In the run up to Labour Party Conference, Trafalgar Strategy will be diving into Labour’s policy process and the pledges it is making to win over voters ahead of the next election


In the second instalment of our series, we share our guide to Labour’s policy making process.


Labour’s policy process is much more complicated than those followed by the other Westminster political parties.


It is inherently consultative, providing several opportunities for members to engage with the process, including through voting. This means a huge number of stakeholders have the ability to significantly impact policy.


However, despite this complicated consultative process, only a small number of key individuals will make the final judgement on which policies are included in Labour’s next manifesto. Ultimately, it all comes down to what Keir Starmer wants to include.


A simplified overview of the process:


  1. Policy is discussed and proposed through Labour’s National Policy Forum, consultations, direct submissions from Party Members and third parties, and by the Parliamentary Labour Party. These policies are often formalised in Policy Reports created by the National Policy Forum and voted on at Labour Party Conference.


  1. A draft of the manifesto is written by a senior political aide of the Leader of the Labour Party.


  1. The Labour Party’s governing body, the National Executive Committee, agrees a final version of the manifesto at a “Clause V meeting”.


What happens in the run up to conference:


  • Before: In the lead-up to elections, each Constituency Labour Party, Trade Union and Socialist Society may each make one suggested motion to discuss at the Party Conference.

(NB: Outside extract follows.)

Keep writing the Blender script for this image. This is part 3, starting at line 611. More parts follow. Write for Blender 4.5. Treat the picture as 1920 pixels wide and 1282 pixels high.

The Conference Arrangement Committee also accepts emergency motions. At the same time, the National Policy Forum will prepare policy Reports on the various issues that they have consulted on throughout the year.

  • During: Around 1000 delegates can vote in policy motions at Labour Party Conference. The local constituency parties, trade unions and other socialist societies make up circa 50% of the vote on the conference floor. Proposals must be adopted by a majority of two-thirds or more. However, National Policy Forum Reports can only be approved or sent back for further development.

  • After: A final meeting attended by National Executive Committee, shadow cabinet ministers, senior trade union representatives and National Policy Forum members codifies policies discussed at Conference. In a normal election cycle, this means that several of these meetings will occur before the final manifesto is agreed at a Clause V meeting.


How Labour’s final manifesto will be agreed:


Policy voted on at Conference does not necessarily make it into Labour Party manifestos. Instead, the meeting that signs off the manifesto is called the ‘Clause V’ meeting.


The Clause V meeting is chaired by the Leader of the Labour Party and attended by all National Executive Committee members, relevant shadow cabinet ministers and trade union representatives.


The manifesto is often formally agreed by a vote at the end of the meeting on the whole document, rather than having votes on individual policies. The joint meeting shall also define the attitude of the Party to the principal issues raised by the election which are not covered by the manifesto.